In some cases you will get an “Resources exceeded during query execution” error when trying to build a large derived table in BigQuery.
Why this happens
BigQuery is a distributed database. This means most queries execute on multiple nodes. But there are certain operations that require all the data exist on a single node. When that data can no longer fit on that node, you get the “Resources exceeded during query execution” error and the whole query fails.
Which Operations Operate on a Single Node?
Operations that need to see all the data in the resulting table at once have to operate on a single node. Un-partitioned window functions like RANK() OVER() or ROW_NUMBER() OVER() will operate on a single node.
When will it matter?
Often you will want to generate a primary key for a derived table. A common way to do this is to use ROW_NUMBER() OVER() as id to generate a sequence number for a each row in your table. If the table is big we fail with “Resources exceeded” because this function tries to operate on a single node.

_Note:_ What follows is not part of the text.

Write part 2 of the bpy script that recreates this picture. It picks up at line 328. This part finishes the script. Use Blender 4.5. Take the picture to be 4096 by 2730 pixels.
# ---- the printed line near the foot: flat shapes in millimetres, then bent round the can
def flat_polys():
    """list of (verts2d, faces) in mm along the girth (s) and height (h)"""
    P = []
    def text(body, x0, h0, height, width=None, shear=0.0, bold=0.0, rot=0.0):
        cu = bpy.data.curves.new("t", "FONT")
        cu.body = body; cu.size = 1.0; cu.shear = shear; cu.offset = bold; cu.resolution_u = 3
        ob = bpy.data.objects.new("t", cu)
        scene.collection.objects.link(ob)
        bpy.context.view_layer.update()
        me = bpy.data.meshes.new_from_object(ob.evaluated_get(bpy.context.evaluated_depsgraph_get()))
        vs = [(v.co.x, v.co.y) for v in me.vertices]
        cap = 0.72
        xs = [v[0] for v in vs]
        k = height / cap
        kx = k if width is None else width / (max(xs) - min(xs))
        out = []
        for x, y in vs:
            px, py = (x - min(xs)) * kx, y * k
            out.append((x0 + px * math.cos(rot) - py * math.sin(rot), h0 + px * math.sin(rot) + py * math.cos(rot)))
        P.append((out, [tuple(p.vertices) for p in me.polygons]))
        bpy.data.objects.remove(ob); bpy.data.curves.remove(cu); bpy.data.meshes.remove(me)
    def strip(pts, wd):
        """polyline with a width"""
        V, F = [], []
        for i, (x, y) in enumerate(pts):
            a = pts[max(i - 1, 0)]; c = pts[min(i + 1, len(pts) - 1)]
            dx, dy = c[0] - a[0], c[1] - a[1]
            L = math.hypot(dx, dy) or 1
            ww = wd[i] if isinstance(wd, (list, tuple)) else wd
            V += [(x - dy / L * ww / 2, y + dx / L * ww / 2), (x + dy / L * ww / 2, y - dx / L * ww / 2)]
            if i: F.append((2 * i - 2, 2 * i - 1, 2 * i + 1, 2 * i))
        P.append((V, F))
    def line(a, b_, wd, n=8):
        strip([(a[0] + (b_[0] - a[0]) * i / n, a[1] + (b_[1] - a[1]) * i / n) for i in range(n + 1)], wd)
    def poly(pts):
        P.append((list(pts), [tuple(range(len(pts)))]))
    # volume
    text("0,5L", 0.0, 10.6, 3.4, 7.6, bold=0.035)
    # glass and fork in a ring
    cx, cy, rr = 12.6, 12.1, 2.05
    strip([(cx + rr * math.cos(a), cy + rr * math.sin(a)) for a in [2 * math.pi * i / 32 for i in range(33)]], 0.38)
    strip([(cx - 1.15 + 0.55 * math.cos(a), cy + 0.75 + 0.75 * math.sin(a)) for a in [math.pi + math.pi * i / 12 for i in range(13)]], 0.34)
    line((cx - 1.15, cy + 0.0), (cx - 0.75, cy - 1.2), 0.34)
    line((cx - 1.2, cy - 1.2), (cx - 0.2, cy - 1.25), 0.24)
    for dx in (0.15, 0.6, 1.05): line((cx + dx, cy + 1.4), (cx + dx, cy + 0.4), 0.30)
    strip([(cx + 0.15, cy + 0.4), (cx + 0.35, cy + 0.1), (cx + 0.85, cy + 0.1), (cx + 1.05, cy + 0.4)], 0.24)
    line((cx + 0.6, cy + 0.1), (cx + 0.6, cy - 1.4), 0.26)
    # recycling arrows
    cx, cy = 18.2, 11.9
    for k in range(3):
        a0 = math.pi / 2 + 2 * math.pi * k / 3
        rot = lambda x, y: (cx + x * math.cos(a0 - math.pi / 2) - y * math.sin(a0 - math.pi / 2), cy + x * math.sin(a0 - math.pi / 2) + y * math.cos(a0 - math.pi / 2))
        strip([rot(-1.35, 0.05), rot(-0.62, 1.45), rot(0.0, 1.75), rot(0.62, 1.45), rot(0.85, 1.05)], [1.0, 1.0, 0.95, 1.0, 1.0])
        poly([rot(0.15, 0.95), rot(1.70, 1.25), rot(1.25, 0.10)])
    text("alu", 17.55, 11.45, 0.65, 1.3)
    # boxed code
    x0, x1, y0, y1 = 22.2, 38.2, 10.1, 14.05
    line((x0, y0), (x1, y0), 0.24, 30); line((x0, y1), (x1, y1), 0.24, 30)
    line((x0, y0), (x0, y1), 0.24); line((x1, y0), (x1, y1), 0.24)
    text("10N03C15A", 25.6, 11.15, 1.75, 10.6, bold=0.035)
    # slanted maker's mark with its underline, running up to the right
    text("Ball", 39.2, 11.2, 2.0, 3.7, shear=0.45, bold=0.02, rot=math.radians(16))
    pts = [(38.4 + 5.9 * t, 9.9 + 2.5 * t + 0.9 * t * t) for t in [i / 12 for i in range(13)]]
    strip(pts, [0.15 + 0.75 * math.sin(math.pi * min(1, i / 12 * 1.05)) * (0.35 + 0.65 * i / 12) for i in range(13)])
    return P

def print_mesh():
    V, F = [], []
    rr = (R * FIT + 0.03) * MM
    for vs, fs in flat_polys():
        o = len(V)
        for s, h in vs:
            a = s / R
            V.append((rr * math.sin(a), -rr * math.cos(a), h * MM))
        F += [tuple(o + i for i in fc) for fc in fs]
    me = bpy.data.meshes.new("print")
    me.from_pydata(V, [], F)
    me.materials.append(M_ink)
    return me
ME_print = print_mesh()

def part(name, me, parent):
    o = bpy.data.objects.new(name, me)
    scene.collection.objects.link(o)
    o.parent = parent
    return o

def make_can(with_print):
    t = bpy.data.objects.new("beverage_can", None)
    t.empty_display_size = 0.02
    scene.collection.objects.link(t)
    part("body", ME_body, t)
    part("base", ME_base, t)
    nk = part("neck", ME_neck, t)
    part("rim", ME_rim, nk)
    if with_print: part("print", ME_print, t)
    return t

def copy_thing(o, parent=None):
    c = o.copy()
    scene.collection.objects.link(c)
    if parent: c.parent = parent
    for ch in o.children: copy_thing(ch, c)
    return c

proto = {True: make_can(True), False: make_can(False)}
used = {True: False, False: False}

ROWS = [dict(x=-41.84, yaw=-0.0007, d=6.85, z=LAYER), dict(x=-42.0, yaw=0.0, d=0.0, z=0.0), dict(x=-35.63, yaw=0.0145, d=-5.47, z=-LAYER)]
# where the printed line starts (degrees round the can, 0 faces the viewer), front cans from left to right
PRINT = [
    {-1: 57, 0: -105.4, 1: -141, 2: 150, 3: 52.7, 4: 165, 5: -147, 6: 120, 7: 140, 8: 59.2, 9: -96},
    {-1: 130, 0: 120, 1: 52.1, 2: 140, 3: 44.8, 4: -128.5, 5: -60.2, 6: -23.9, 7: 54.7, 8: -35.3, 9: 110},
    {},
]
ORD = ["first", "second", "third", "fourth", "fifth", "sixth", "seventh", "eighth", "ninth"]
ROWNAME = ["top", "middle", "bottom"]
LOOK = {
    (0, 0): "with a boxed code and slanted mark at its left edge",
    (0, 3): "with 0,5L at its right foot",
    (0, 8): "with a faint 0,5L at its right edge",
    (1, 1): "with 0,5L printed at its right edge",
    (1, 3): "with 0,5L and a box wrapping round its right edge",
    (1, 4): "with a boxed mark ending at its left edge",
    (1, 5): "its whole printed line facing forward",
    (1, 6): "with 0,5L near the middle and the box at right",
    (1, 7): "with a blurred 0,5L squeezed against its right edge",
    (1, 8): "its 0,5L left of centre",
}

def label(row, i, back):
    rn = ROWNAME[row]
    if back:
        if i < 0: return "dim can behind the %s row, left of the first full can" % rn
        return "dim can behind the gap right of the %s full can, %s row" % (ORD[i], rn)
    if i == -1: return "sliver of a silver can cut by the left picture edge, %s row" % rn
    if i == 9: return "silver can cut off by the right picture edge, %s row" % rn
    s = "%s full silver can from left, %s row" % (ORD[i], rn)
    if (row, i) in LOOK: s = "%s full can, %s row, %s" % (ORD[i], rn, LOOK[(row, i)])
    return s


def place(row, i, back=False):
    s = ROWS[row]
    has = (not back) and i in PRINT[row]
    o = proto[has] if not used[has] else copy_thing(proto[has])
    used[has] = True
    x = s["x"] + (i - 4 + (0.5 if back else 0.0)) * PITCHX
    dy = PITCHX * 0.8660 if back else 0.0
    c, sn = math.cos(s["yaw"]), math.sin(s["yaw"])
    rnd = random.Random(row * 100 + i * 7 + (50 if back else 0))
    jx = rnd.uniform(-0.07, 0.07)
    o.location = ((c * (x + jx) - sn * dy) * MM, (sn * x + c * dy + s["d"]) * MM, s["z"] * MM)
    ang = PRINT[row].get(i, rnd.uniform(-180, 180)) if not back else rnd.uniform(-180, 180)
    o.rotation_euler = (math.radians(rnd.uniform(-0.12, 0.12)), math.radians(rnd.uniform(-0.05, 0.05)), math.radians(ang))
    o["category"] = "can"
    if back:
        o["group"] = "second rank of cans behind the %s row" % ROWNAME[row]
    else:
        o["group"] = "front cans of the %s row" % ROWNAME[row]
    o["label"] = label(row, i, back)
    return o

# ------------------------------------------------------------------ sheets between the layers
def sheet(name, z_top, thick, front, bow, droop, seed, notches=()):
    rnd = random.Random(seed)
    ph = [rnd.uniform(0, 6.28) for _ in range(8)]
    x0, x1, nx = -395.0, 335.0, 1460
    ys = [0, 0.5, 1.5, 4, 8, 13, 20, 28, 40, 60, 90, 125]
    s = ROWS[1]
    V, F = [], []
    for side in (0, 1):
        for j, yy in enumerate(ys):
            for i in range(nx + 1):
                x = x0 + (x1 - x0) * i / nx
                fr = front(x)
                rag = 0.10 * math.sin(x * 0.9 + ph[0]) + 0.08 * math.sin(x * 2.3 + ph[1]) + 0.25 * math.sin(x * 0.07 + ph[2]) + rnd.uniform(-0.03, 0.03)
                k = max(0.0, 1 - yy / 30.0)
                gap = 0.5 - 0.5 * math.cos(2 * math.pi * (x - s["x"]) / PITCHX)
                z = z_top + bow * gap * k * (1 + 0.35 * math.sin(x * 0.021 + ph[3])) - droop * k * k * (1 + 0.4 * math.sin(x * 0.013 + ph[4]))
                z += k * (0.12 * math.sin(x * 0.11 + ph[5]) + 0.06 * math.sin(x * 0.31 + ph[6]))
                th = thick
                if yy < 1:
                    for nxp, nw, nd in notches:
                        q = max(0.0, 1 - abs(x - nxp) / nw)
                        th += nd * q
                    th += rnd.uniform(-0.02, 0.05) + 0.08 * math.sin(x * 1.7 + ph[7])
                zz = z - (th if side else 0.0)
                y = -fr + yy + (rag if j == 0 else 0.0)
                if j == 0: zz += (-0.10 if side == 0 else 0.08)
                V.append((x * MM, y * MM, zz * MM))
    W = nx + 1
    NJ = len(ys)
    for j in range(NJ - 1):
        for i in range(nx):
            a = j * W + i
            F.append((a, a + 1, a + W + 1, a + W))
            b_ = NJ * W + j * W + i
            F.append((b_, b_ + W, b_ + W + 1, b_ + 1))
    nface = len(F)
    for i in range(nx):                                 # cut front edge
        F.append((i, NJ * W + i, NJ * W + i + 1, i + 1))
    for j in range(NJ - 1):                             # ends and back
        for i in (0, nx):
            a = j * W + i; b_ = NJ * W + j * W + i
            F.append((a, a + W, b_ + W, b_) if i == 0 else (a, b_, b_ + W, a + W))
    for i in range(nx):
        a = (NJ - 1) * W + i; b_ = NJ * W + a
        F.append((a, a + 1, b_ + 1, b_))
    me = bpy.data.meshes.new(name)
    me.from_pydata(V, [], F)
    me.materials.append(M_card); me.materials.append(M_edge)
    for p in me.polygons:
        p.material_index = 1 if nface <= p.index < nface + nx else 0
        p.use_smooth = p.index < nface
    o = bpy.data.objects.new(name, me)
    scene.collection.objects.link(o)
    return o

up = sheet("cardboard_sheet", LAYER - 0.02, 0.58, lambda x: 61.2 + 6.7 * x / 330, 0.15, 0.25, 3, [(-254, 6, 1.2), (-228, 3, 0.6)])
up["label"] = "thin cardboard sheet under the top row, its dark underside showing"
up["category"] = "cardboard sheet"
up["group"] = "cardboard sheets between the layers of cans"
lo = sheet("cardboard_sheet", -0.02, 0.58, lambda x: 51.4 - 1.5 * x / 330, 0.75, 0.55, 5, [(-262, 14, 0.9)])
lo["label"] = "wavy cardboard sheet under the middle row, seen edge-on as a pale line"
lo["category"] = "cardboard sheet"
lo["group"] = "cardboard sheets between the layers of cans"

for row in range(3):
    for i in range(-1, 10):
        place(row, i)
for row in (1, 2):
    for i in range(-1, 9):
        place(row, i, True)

Luckily, there’s an easy way around this. You can PARTITION the the window function by date and build a string as the primary key. For example:
CONCAT(CAST(ROW_NUMBER() OVER(PARTITION BY event_date) AS STRING),
'|',(CAST(event_date AS STRING)) as id
ORDER BY
If your query contains an ORDER BY clause, all the data is still going to be passed to a single node and then sorted. If it doesn’t fit on the node then it fails. Since BigQuery is a scanning database (it scans the whole column for each query) sorting the data is unnecessary. So don’t use ORDER BY in ordering derived table results.